December 12, 2014 / 4:37 AM / 4 years ago

Australia central bank talks the talk, less keen to walk the walk

SYDNEY (Reuters) - Australia’s central bank wants a much weaker local currency, but is unwilling to back it up with interest rate cuts or to risk talking down an economy struggling to regain confidence as a mining boom wanes.

Reserve Bank of Australia Governor Glenn Stevens gives a speech entitled "Economic Policy after the Booms" at the Australian business Economists Luncheon in central Sydney July 30, 2013. REUTERS/Daniel Munoz

Yet conditions appear conducive for the head of the Reserve Bank of Australia (RBA) to get his wish: An exchange rate below 80 U.S. cents a year from now.

The currency has already fallen a long way from the heady heights of $1.10 in 2011. It came within a whisker of 82 cents this week, down more than 7 percent so far this year.

In an interview with the Australian Financial Review published on Friday, RBA Governor Glenn Stevens suggested he now saw fair value for the Aussie at 75 U.S. cents.

However, he cushioned the potential impact of his words by sounding reluctant to ease any time soon.

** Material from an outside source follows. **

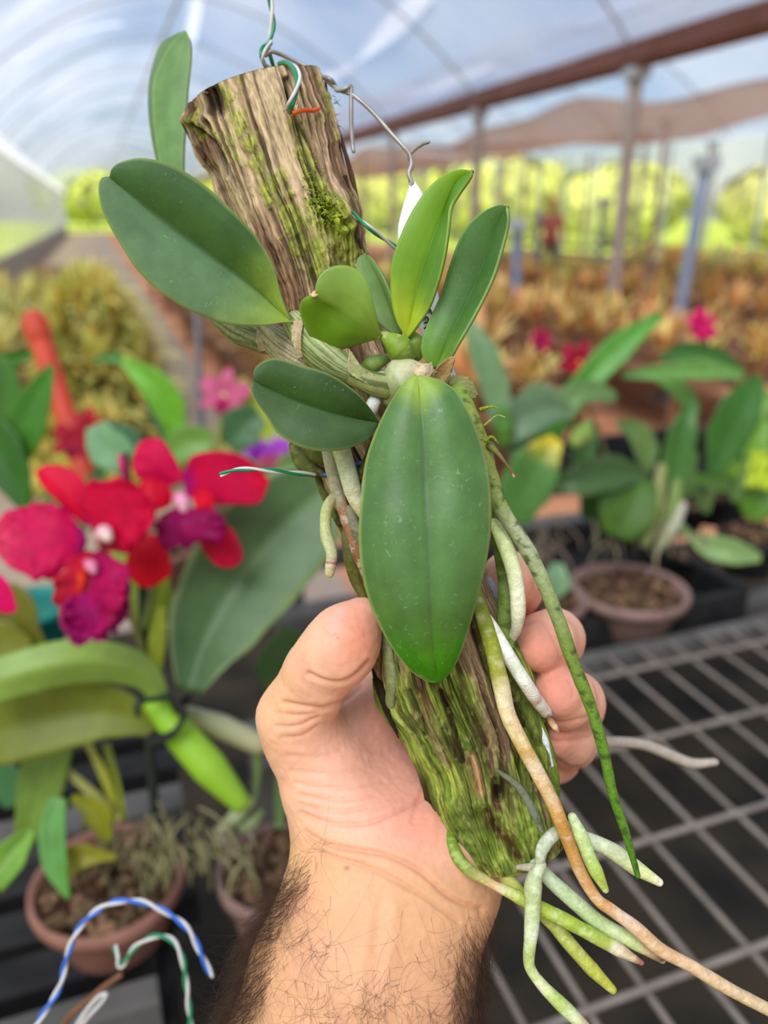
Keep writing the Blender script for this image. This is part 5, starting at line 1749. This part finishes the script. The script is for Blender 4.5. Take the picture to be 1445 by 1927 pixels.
petal(fl2, [(345, 905, .65), (420, 880, .64), (506, 905, .645)], [(345, 890), (362, 858), (410, 849), (460, 860), (495, 890), (506, 905)], [(350, 935), (400, 948), (450, 950), (488, 946), (506, 908)], '#d20044', 7, dl=-.004, dr=.004, base=PUR, tip='#de0036')
petal(fl2, [(325, 930, .648), (290, 935, .64), (262, 915, .642)], [(322, 920), (295, 905), (270, 900), (262, 915)], [(322, 950), (290, 962), (268, 945), (262, 918)], '#dc0030', 8, dl=.003, dr=-.002, ruffle=.003)
petal(fl2, [(380, 1000, .65), (412, 1035, .645), (440, 1068, .648)], [(392, 985), (430, 990), (450, 1020), (457, 1050), (440, 1068)], [(372, 1015), (385, 1040), (408, 1064), (425, 1068), (438, 1068)], '#cc003a', 9, 'sepal', dl=.003, dr=.003)
petal(fl2, [(285, 1005, .65), (280, 1050, .642), (278, 1106, .646)], [(300, 1010), (318, 1045), (322, 1078), (300, 1098), (280, 1106)], [(262, 1015), (240, 1045), (240, 1080), (258, 1100), (276, 1106)], '#d80028', 10, 'sepal', dl=.003, dr=.003)
petal(fl2, [(345, 955, .638), (345, 990, .626), (352, 1032, .628)], [(330, 955), (300, 975), (292, 1005), (310, 1035), (335, 1025), (350, 1030)], [(360, 955), (402, 960), (425, 985), (410, 1020), (380, 1015), (355, 1030)], '#960050', 11, 'lip', dl=-.010, dr=-.010, ruffle=.007, rfreq=18, mott=.3)
petal(fl2, [(370, 930, .634), (385, 945, .628), (392, 975, .630)], [(360, 930), (368, 955), (385, 975)], [(380, 918), (402, 938), (396, 970)], '#d80028', 12, 'lip_throat', dl=-.003, dr=-.003)
bulb(fl2, [(228, 860, .66), (232, 885, .66), (236, 900, .66)], [12, 16, 10], '#c02060', '#a01850', name='bud')
bulb(ta, [(236, 855, .665), (239, 880, .665), (243, 905, .665)], [10, 11, 10], '#262a26', '#262a26', name='stake_tip')
fl3 = bulb(ta, [(-30, 1110, .60), (-22, 1116, .596), (-14, 1122, .594)], [20, 22, 14], '#d08aa8', '#d8a0b4', name='flower')
petal(fl3, [(-30, 1110, .60), (0, 1112, .592), (32, 1148, .594)], [(-35, 1080), (0, 1082), (22, 1110), (32, 1148)], [(-30, 1135), (-5, 1150), (15, 1155), (32, 1150)], '#e00064', 13, dl=-.003, dr=.003)
petal(fl3, [(-30, 1110, .60), (-60, 1060, .595), (-85, 1050, .6)], [(-35, 1090), (-60, 1030), (-85, 1050)], [(-40, 1125), (-75, 1090), (-85, 1052)], '#e00064', 14, dl=-.003, dr=.003)

# ---- second pot, half hidden by the wrist
PB = on_plane(520, 1630, .885)
PBc = np.array([PB[0], PB[1], ZB - .005])
tb_ = thing('potted_orchid', 'pinkish grey pot with loose bark and thin roots beside the wrist', 'potted orchid', PBc)
pot_parts(tb_, PBc, .058, .09, 'grey_pot')
bark_bits(tb_, PBc, .048, .078, 60)
rootlets(tb_, (430, 1570), 16, (30, 20), .72, 60, '#b5aa86')
bulb(tb_, [(420, 1560, .72), (445, 1535, .72), (470, 1510, .73)], [22, 30, 20], '#a9b088', '#93a060')
bulb(tb_, [(455, 1560, .72), (475, 1548, .72), (490, 1530, .73)], [16, 24, 14], '#8fa070', '#7f9050')
for k, (pts, w, c) in enumerate((([(525, 1560, .74), (530, 1480, .75), (545, 1380, .76)], [8, 14, 10], '#5f7a3a'), ([(560, 1560, .74), (590, 1450, .76), (640, 1330, .79)], [10, 30, 14], '#4a6a2c'), ([(545, 1330, .80), (530, 1260, .81), (560, 1190, .82)], [20, 50, 30], '#3c5a1e'))):
    bl(tb_, pts, w, c, fold=.2, seed=60 + k)


# ---- potted plants further off
def far_pot(label, c, r, h, mat, leaves, group=None, name='potted_orchid', chips=40):
    t = thing(name, label, 'potted orchid', c, group)
    pot_parts(t, np.asarray(c), r, h, mat)
    if chips:
        bark_bits(t, c, r * .85, h * .86, chips)
    for k, (pts, w, col, *o) in enumerate(leaves):
        kw = o[0] if o else {}
        bl(t, pts, w, col, **dict(dict(fold=.25, seed=k + int(1000 * abs(c[0])) % 90), **kw))
    return t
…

That was a blow to investors who have priced in a one-in-three chance of a quarter-point easing as early as February, when the RBA holds its next policy review. CSSY

Market speculation about a rate cut turned red-hot last week following surprisingly weak third-quarter growth numbers.

“The problem for central banks generally is that you can’t pull the currency lower without backing it up with action. So the question going into next year is: Will he follow up with action?” asked Ben Jarman, economist at JPMorgan.

Jarman suspects the RBA will baulk at actually cutting rates, preferring instead to assert the risk of easing in its policy statement without needing to follow through.

Stevens’s track record on the Aussie suggests his wish might come true. Last December, he called for the Aussie to be at 85 cents by now while markets were forecasting 88 cents. The Aussie has ranged between 82 and 85 cents this month.

Stevens argues the Aussie is still too high, given steep declines in commodity export prices - particularly for iron ore.

“An RBA on hold next year, ongoing USD strength and renewed weakness in the prices of Australia’s key commodities suggests the risks are to the downside for the AUD/USD next year,” said Besa Deda, Chief Economist at St George Bank.

St George now no longer expects the RBA to raise rates next year and has pushed down its forecast for the Aussie to 75 U.S. cents by the end of 2015, from 82 cents.

Stevens will hope that call proves prescient.